Please be gentle as I do not have any degree in maths.
By using a compass/straighedge method to construct Metatron's cube, a regular dodecahedron can be inferred from intersecting points. I'm looking for the ratio between the lengths of the edges (blue) of the dodecahedron and the radius of the initial circle (red) used for the construction.
What I actually want is to have on of the faces of the dodecahedron, to be a regular pentagon (purple) on the two dimensional plane on which it's being projected. If you take a horizontal line through the center of the dodecahedron and rotate the object over that line (green).
1. How many degrees does it need to be rotated to make the irregular pentagon below, regular?
2. Is it true that after this rotation, the circle is perfectly inscribed inside the pentagon?
EDIT: please understand that the purple pentagon only appears after a rotation of the resulting dodecahedron in 3D space
- Can I then say that if $r = 1$ then $x = 1.45308505601$ by using the formula for calculating the apothem ($DB$) given the length of a side which is: $$y = \frac{s}{2tan\frac{180}{5}} $$
For $y=1$ that gives $1.45308505601$.
Your construction does not yield the projection of a regular dodecahedron onto a plane. Take for instance the upmost pentagon in your figure: its horizontal side is parallel to the plane, so its length (which can be calculated to be $4\sqrt3/5$) should be the actual length of every edge of the dodecahedron. But if so the other sides of that pentagon should be shorter than the horizontal one, which is not the case. In addition, the length of a pentagon circumscribed to a unit radius circle is $2\sqrt{5-2\sqrt5}$, which is different from $4\sqrt3/5$.
In any case the rotation angle $\theta$ you need (for a real dodecahedron) is just $\angle AOB$, where $O$ is the dodecahedron centre, $A$ is the centre of the blue pentagon and $B$ is the vertex at the center of your diagram.

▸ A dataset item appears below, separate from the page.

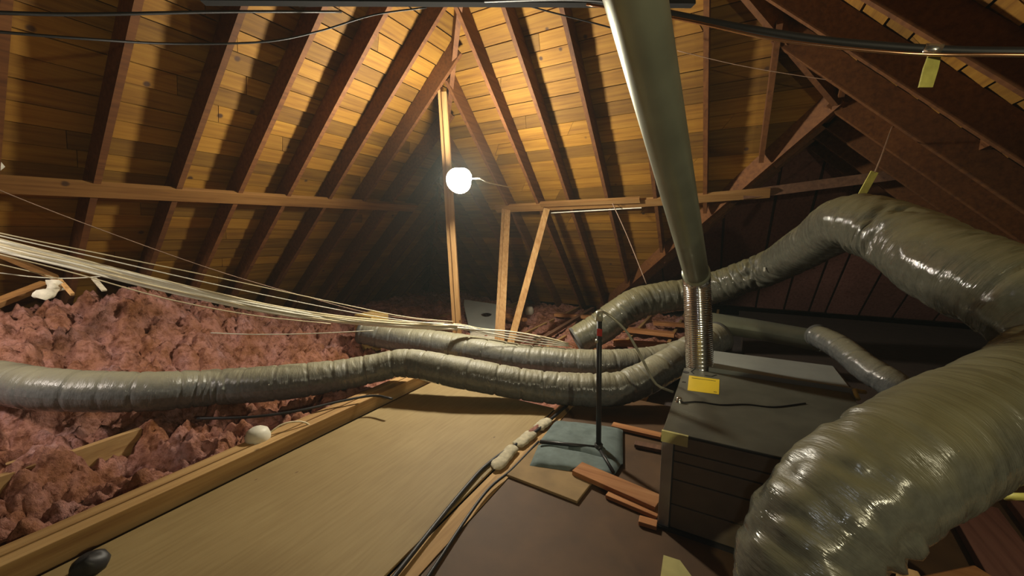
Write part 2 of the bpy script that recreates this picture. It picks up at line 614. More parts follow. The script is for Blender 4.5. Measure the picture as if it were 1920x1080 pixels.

Using the coordinates of the vertices which can be found here, one can compute (warning: a previous value was not correct): $$ \cos\theta={1\over\sqrt{15+6\sqrt5}}, \quad\hbox{that is}\quad \theta\approx 79.188°. $$
EDIT.
To better explain my above remarks, you can see below a diagram made with GeoGebra. The blue edge of the dodecahedron in space is parallel to the projection plane, hence its projection should have the same length (0.34641 in picture below, where the external hexagon has unit side). The green edge, on the other hand, is not parallel to the projection plane and the length of its projection should be less than its length in space. But in your construction the length of the supposed projection is 0.35277, which is greater. It follows that the construction doesn't reproduce faithfully a dodecahedron projection.